Il est toujours bon de se rappeler que zazen n’est pas une méditation ordinaire. Zazen, c’est faire l’expérience de la réalité telle qu’elle est – aussi bien sa réalité intérieure que la réalité extérieure.


Le Hōkyō Zanmai est un texte fondamental dans notre école, dont le titre pourrait être traduit par le Samadhi du Miroir Précieux, le Samadhi de la Conscience Pure. Les premiers mots de l’Hokyo Zanmai : Nyōze nō hō, le Dharma de la réalité telle qu’elle est.


Le Dharma de la réalité telle qu’elle est, les Bouddhas l’ont touché en secret
(dans les profondeurs de leur zazen).


Le poème continue :


Vous qui l’avez maintenant touché, je vous en prie, conservez-le intact.


Quand notre esprit coule de lui-même, sans s’arrêter sur quoi que ce soit, sans faire de commentaires, sans analyser ce qui est devant nous ; on touche à l’absolu, à la réalité telle qu’elle est.
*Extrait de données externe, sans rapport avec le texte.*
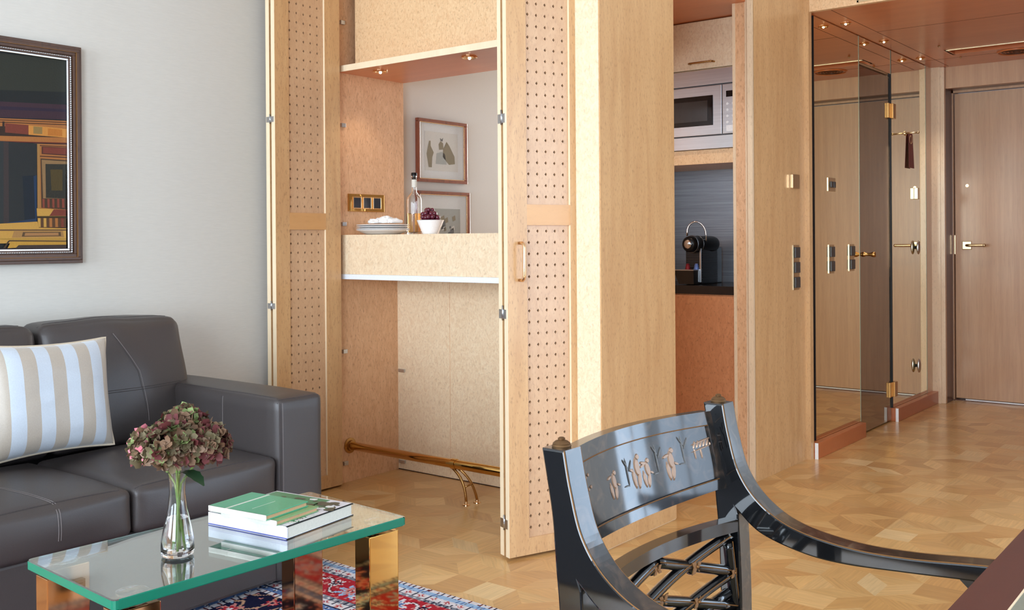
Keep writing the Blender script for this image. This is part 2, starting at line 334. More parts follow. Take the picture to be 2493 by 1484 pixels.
# window wall behind the viewer: three piers, apron and head around two windows
wb = MB()
for a, b in ((-3.67, -3.15), (-1.45, -.6), (1.6, 2.75)): wb.box(a, b, -2.62, -2.5, 0, 2.66)
for a, b in ((-3.15, -1.45), (-.6, 1.6)): wb.box(a, b, -2.62, -2.5, 0, .4); wb.box(a, b, -2.62, -2.5, 2.5, 2.66)
struct(wb, 'wall_back', 'plaster_pale')
wr = MB()
wr.box(2.6, 2.72, -2.5, 2.85, 0, 2.66); wr.box(2.6, 2.72, 4.65, 5.05, 0, 2.66); wr.box(2.6, 2.72, 2.85, 4.65, 0, .08); wr.box(2.6, 2.72, 2.85, 4.65, 2.5, 2.66)
struct(wr, 'wall_right', 'plaster_pale')
def window(name, x0, x1, y0, y1, z0=.4, z1=2.5):
    w = MB(); t = .05
    if abs(y1-y0) < .1:
        for a, b in ((x0, x0+t), (x1-t, x1), ((x0+x1)/2-t/2, (x0+x1)/2+t/2)): w.box(a, b, y0, y1, z0, z1)
        w.box(x0, x1, y0, y1, z0, z0+t); w.box(x0, x1, y0, y1, z1-t, z1)
    else:
        for a, b in ((y0, y0+t), (y1-t, y1), ((y0+y1)/2-t/2, (y0+y1)/2+t/2)): w.box(x0, x1, a, b, z0, z1)
        w.box(x0, x1, y0, y1, z0, z0+t); w.box(x0, x1, y0, y1, z1-t, z1)
    struct(w, name, 'plaster_white')
window('window_1', -3.15, -1.45, -2.58, -2.53); window('window_2', -.6, 1.6, -2.58, -2.53); window('window_4', 1.1, 2.5, 4.97, 5.02, .08, 2.5); window('window_3', 2.64, 2.69, 2.85, 4.65, .08)
struct(MB().box(-.55, 1.1, 4.93, 5.05, 0, 2.66).box(2.5, 2.62, 4.93, 5.05, 0, 2.66).box(1.1, 2.5, 4.93, 5.05, 2.5, 2.66).box(1.1, 2.5, 4.93, 5.05, 0, .08), 'wall_far', 'plaster_pale')
struct(box(-3.67, 2.72, -2.62, 6.1, 2.65, 2.75), 'ceiling', 'plaster_white')
# bedroom seen through the bar opening
bw = MB(); bw.box(-3.67, -3.5, 6.0, 6.1, 0, 2.66); bw.box(-2.9, -2.8, 6.0, 6.1, 0, 2.66); bw.box(-3.5, -2.9, 6.0, 6.1, 0, .5); bw.box(-3.5, -2.9, 6.0, 6.1, 2.45, 2.66)
struct(bw, 'wall_bedroom', 'grey_room_wall')
struct(box(WX-.001, WX+.004, 3.56, 6.0, 0, 2.65), 'wall_bedroom_left', 'grey_room_wall')
struct(box(-2.88, -2.8, 3.56, 6.0, 0, 2.65), 'wall_bedroom_right', 'grey_room_wall')
# hall side wall: pier between kitchenette and mirrors, header over the kitchenette, backing of the mirrors
hw = MB(); hw.box(-2.066, HX, 4.29, 4.885, 0, 2.65)
hw.box(-2.1, HX, 3.54, 4.29, 2.42, 2.65)
struct(hw, 'wall_hall_left', 'maple')
# mouldings on the jamb of the kitchenette
tr = MB(); tr.box(-1.990, HX, 4.272, 4.292, 0, 2.6); tr.box(-2.004, -1.996, 4.280, 4.292, 0, 2.6); tr.box(-2.066, -2.052, 4.28, 4.292, 0, 2.6)
struct(tr, 'trim_2', 'maple_pale')
hb = MB(); hb.box(-2.066, -1.97, 4.92, 5.655, 0, 2.3); hb.box(-2.066, -1.97, 6.215, 6.93, 0, 2.3); hb.box(-2.066, -1.97, 5.655, 6.215, 2.105, 2.3)
struct(hb, 'wall_hall_back', 'oak_hall')
struct(box(-2.066, -1.957, 6.931, 7.06, 0, HZ), 'added_light_block4', 'maple_pale')
struct(box(-2.066, -1.992, 4.284, 4.29, 0, 2.6), 'added_light_block5', 'maple_deep')
struct(box(-1.984, -1.942, 4.885, 4.925, 0, 2.65), 'trim_3', 'maple')
struct(MB().box(-1.98, -1.92, 4.925, 5.635, 0, .081, .003), 'baseboard_left', 'skirting_wood')
struct(MB().box(-1.98, -1.92, 6.21, 7.06, 0, .081, .003), 'baseboard_far_left', 'skirting_wood')
struct(MB().box(-1.936, -1.9195, 4.921, 4.925, 0, .081).box(-1.936, -1.9195, 6.206, 6.21, 0, .081), 'trim_4', 'white_ceramic')
# dropped wooden ceiling of the hall with its fascia and slot
hc = MB()
hc.box(-2.07, -1.7, 4.93, 7.35, HZ, HZ+.02); hc.box(-1.7, -.55, 4.93, 6.46, HZ, HZ+.02); hc.box(-1.7, -.55, 6.62, 7.35, HZ, HZ+.02)
hc.box(-1.7, -.55, 6.44, 6.64, HZ+.06, HZ+.08); hc.box(-1.71, -1.69, 6.44, 6.64, HZ, HZ+.08); hc.box(-1.7, -.55, 6.44, 6.46, HZ+.02, HZ+.08); hc.box(-1.7, -.55, 6.62, 6.64, HZ+.02, HZ+.08)
struct(hc, 'ceiling_hall', 'ceiling_veneer')
sg = MB(); sg.box(-1.8445, -1.842, 4.935, 7.06, HZ-.0006, HZ+.001); sg.box(-1.84, -.55, 5.62, 5.6225, HZ-.0006, HZ+.001); sg.box(-1.96, -.55, 6.752, 6.7545, HZ-.0006, HZ+.001)
struct(sg, 'trim_5', 'dark_gap')
struct(MB().box(-1.942, -.55, 4.90, 4.93, HZ, 2.65), 'trim_6', 'maple_burl')
struct(MB().box(-1.70, -.56, 6.456, 6.462, HZ-.003, HZ+.012), 'trim_7', 'brass_satin')
struct(box(-.55, -.45, 5.05, 7.7, 0, 2.3), 'wall_hall_right', 'oak_hall')
# end of the hall: portal, reveal, frame, lintel panel, entrance door
struct(MB().box(-2.066, -1.9, 7.06, 7.10, 0, HZ).box(-2.066, -1.874, 7.066, 7.10, 0, HZ, .004), 'trim_8', 'maple_pale')
struct(MB().box(-2.066, -1.876, 7.10, 7.262, 0, HZ).box(-1.876, -.55, 7.141, 7.262, 2.118, HZ), 'added_light_block2', 'dark_wood_and_shade')  # dark brown stands in for the shade in the reveal and under the lintel
struct(MB().box(-1.874, -.55, 7.10, 7.14, 2.115, HZ), 'trim_9', 'oak_hall')
struct(MB().box(-2.066, -.45, 7.31, 7.42, 2.12, 2.3).box(-.92, -.45, 7.31, 7.42, 0, 2.12).box(-2.066, -1.874, 7.31, 7.42, 0, 2.12), 'wall_hall_end', 'oak_hall')
fr = MB(); fr.box(-1.886, -1.868, 7.262, 7.31, 0, 2.118); fr.box(-.94, -.92, 7.262, 7.31, 0, 2.118); fr.box(-1.886, -.92, 7.262, 7.31, 2.102, 2.125)
struct(fr, 'added_light_block0', 'oak_hall')
struct(box(-1.874, -.92, 7.262, 7.40, 0, .006), 'added_light_block1', 'dark_wood_and_shade')
struct(box(-1.80, -1.02, 7.268, 7.276, .006, .013), 'light_leak_strip', 'white_ceramic')  # white strip painted as the light leaking under the entrance door
dr = struct(box(-1.862, -.945, 7.275, 7.315, .016, 2.096, .002), 'door_1', 'oak_hall')
hd = MB(); hd.box(-1.815, -1.757, 7.258, 7.276, 1.032, 1.088, .004)
hd.tube([(-1.778, 7.262, 1.06), (-1.778, 7.225, 1.06), (-1.77, 7.216, 1.06), (-1.755, 7.213, 1.06), (-1.668, 7.213, 1.06)], .009, 12).ball((-1.664, 7.213, 1.06), .0115)
hd.build('door_handle', 'brass_satin', dr)
MB().box(-1.8665, -1.861, 7.266, 7.275, 1.0, 1.13, .001).build('latch_plate', 'gold_edge', dr)
MB().lathe([(.0, .006), (.010, .006), (.012, 0)], (-1.783, 7.276, 1.466), 18, axis='-y').build('peephole', 'gold_edge', dr)
struct(box(-2.2, -.3, 7.7, 7.8, 0, 2.4), 'wall_corridor', 'plaster_white')

# ------------------------------------------------------------------ bathroom behind the smoked glass door
struct(MB().box(-3.0, -2.9, 5.2, 7.0, 0, 2.4).box(-2.9, -2.066, 5.2, 5.3, 0, 2.4).box(-2.9, -2.066, 6.9, 7.0, 0, 2.4).box(-3.0, -2.066, 5.2, 7.0, 2.4, 2.5), 'wall_bathroom', 'bathroom_tile')
gd = struct(box(-1.972, -1.962, 5.66, 6.205, .008, 2.092, .001), 'door_2', 'smoked_glass')
g2 = MB(); g2.lathe([(.014, 0), (.014, .006), (.009, .012), (.009, .04), (.015, .052), (.015, .066), (.011, .07), (0, .07)], (-1.962, 5.728, 1.022), 20, axis='x')
g2.build('door_knob', 'brass', gd)
for z in (1.885, .195):
    h = MB(); h.box(-1.963, -1.95, 6.15, 6.2, z-.045, z+.045, .002); h.box(-1.953, -1.938, 6.2, 6.255, z-.045, z+.045, .002); h.build('hinge', 'brass', gd)

# ------------------------------------------------------------------ wall mirrors of the hall
def mirror(name, y0, y1, z0, z1, label):
    o = thing(name, label, 'mirror', (-1.955, (y0+y1)/2, z0))
    box(-1.97, -1.955, y0, y1, z0, z1).build('glass', 'mirror', o)
    b = MB(); w = .022
    b.prism([(-1.9549, y0, z0+w), (-1.9549, y1, z0+w), (-1.9560, y1, z0), (-1.9560, y0, z0)], (.0008, 0, 0))
    b.build('bevel', 'mirror_bevel', o)
    MB().box(-1.956, -1.9538, y1-.006, y1, z0, z1).build('side_edge', 'glass_edge', o)
    e = MB(); e.box(-1.972, -1.9535, y0-.008, y0, z0, z1); e.build('edge', 'ink_black', o)
    return o
mirror('wall_mirror', 4.985, 5.652, .083, HZ-.004, 'tall wall mirror left of the smoked glass door, with brass switch plates on it')
mirror('wall_mirror', 6.215, 6.93, .083, HZ-.004, 'wall mirror right of the smoked glass door, with a hanging tag in front of it')
o = thing('mirror_panel', 'short mirror strip above the smoked glass door', 'mirror', (-1.955, 5.93, 2.11))
box(-1.97, -1.955, 5.656, 6.211, 2.11, HZ-.004).build('glass', 'mirror', o)
MB().box(-1.9555, -1.9538, 6.205, 6.211, 2.11, HZ-.004).build('side_edge', 'glass_edge', o)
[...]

Maître Deshimaru traduisait ainsi ces premiers mots – nyōze nō hō (la réalité, le Dharma tel qu’il est) :


Absolu, sans doute, tel est le Dharma.


Dans nos vies quotidiennes, on ne cesse de soupeser ce qui est bon pour nous, ce qui est mauvais… « Est-ce qu’on gagne vraiment à pratiquer le Dharma ? Ne voudrait-il pas mieux suivre son égoïsme ? » On ne sait jamais ce qu’il faut faire. Dans nos vies, nous avons toujours un but : se faire des amis, obtenir une bonne situation, gagner de l’argent pour avoir une belle vie, confortable, plaisante…On a comme but de jouir au maximum de la vie. Pour cela, il faut être intelligent, astucieux, malin, avoir du talent…


En zazen, le propos est tout autre : nous nous tenons droit, immobile, laissant l’esprit couler de lui-même. Nous ne cherchons rien. Nous faisons l’expérience d’une vie qui n’est pas dirigée par l’utilitarisme. Nous faisons l’expérience d’une vie sans compromissions. Dans le monde ordinaire, nos vies sont toujours faites d’arrangements : comment tirer avantage, comment tirer profit des situations qui nous arrivent ? En zazen, nous faisons l’expérience de l’absolu, ce qui ne dépend pas de nos arrangements, de nos calculs… Ce qui ne dépend pas de notre égoïsme.


La réalité des bouddhas telle qu’elle est, elle est rencontrée au plus profond de notre cœur. C’est pour cela qu’il est important en zazen de ne pas faire les choses à moitié – c’est-à-dire de ne pas s’arrêter en chemin, de laisser tout passer. Cela demande d’aller au-delà de nos habitudes ordinaires.


Absolu, sans doute, tel est le Dharma.


Souvent nous ne croyons pas que la meilleure chose à faire est de suivre l’ordre cosmique. Nous pensons parfois que nous avons intérêt à agir avec l’énergie des trois poisons : l’avidité, l’aversion, l’ignorance. L’absolu, c’est quand la vie est libérée des trois poisons. Il est important de goûter à l’absolu, c’est-à-dire : faire les choses de tout son cœur comme elles doivent être faites, sans rien attendre pour soi. C’est cette dimension que propose zazen.


Accéder à l’absolu, c’est échapper à tous les pièges de l’égo.